Falámos como mantém um diálogo íntimo com a poesia, não apenas como referência, mas como um princípio estruturante da sua própria construção visual e de pensamento. Falámos sobre Surrealismo. Falámos sobre o excesso de informação, momento em que a Vera acrescenta “como nas minhas obras… Ou há uma empatia com as minhas telas e por isso demora-se nelas, analisa-se… ou há coisas que se perdem. As minhas obras têm muita coisa a acontecer, é difícil assimilar tudo no primeiro momento.” A verdade é que a densidade de signos nestes jogos criados por Midões desafia o olhar apressado e exige um envolvimento demorado.

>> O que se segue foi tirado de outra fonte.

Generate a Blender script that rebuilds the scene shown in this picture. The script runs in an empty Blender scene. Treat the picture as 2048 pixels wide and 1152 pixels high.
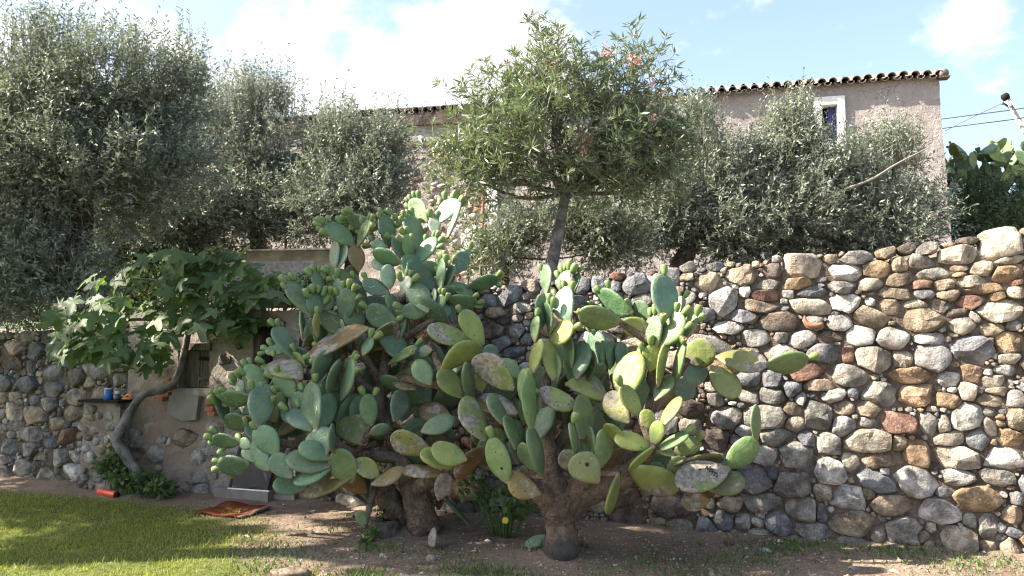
import bpy, math, random
import numpy as np
from mathutils import Vector, Matrix
SC = bpy.context.scene
COL = SC.collection
rng = np.random.default_rng(7)
random.seed(7)
R = math.radians

# ------------------------------------------------------------------ camera
FPX = 1550.0
PITCH = R(4.0)
CAM = np.array([0.0, 0.0, 1.6])
cd = bpy.data.cameras.new("camera"); cam = bpy.data.objects.new("camera", cd); COL.objects.link(cam)
cd.sensor_width = 36.0; cd.lens = 36.0 * FPX / 2048.0; cd.clip_start = 0.05; cd.clip_end = 2000
cam.location = CAM; cam.rotation_euler = (R(90) + PITCH, 0, 0)
SC.camera = cam

# ------------------------------------------------------------------ sun and sky
SUN_EL = R(40.0)
SUN_XY = np.array([-0.9998, -0.025]); SUN_XY /= np.linalg.norm(SUN_XY)
SUND = np.array([SUN_XY[0]*math.cos(SUN_EL), SUN_XY[1]*math.cos(SUN_EL), math.sin(SUN_EL)])
sl = bpy.data.lights.new("sun", 'SUN'); sl.energy = 5.0; sl.angle = R(0.55); sl.color = (1.0, 0.91, 0.78)
so = bpy.data.objects.new("sun", sl); COL.objects.link(so); so.location = (-20, -5, 25)
so.rotation_euler = Vector(SUND).to_track_quat('Z', 'Y').to_euler()

def ray(px, py):
    d = np.array([(px-1024.0), FPX, (576.0-py)])
    c, s = math.cos(PITCH), math.sin(PITCH)
    return np.array([d[0], d[1]*c - d[2]*s, d[1]*s + d[2]*c])
def at(px, py, Y):
    d = ray(px, py); return CAM + d*(Y/d[1])
def ground_at(px, py, z=0.0):
    d = ray(px, py); return CAM + d*((z-CAM[2])/d[2])

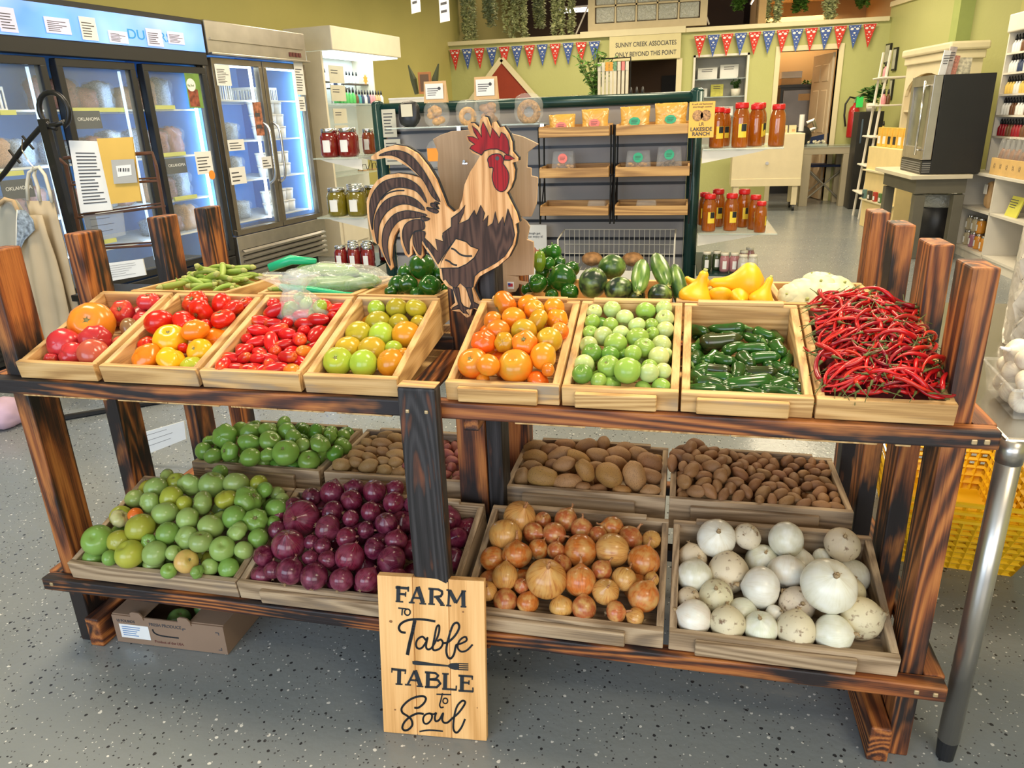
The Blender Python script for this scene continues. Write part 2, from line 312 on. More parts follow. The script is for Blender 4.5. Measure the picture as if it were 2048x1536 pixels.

Na fase final da visita, Vera solta uma ideia que ficou comigo: Interessa-me a ideia de não perdermos efectivamente coisas que achamos que perdemos”.

Talvez, se nos demorarmos tempo suficiente, nada se perca. Talvez tudo se transforme ou permaneça oculto, à espera de ser expurgado para depois reaparecer com novas expressões, novas formas, em novos enredos – como as figuras da Vera. As coisas que se vão não voltam nunca é um jogo de ressurgimento e metamorfose e pode ser visitado até 29 de março de 2025.

[1] Vera Midões a propósito da obra.

BIOGRAFIA
Maria Inês Augusto, 34 anos, é licenciada em História da Arte. Passou pelo Museu de Arte Contemporânea (MNAC) na área dos Serviços Educativos como estagiária e trabalhou, durante 9 anos, no Palácio do Correio Velho como avaliadora e catalogadora de obras de arte e coleccionismo. Participou na Pós-Graduação de Mercados de Arte da Faculdade de Ciências Sociais e Humanas da Universidade Nova de Lisboa como professora convidada durante várias edições e colaborou, em 2023 com a BoCA - Bienal de Artes Contemporâneas. Desenvolve, actualmente, um projecto de Art Advisory e curadoria, colabora com o Teatro do Vestido em assistência de produção e tem vindo a produzir diferentes tipos de texto.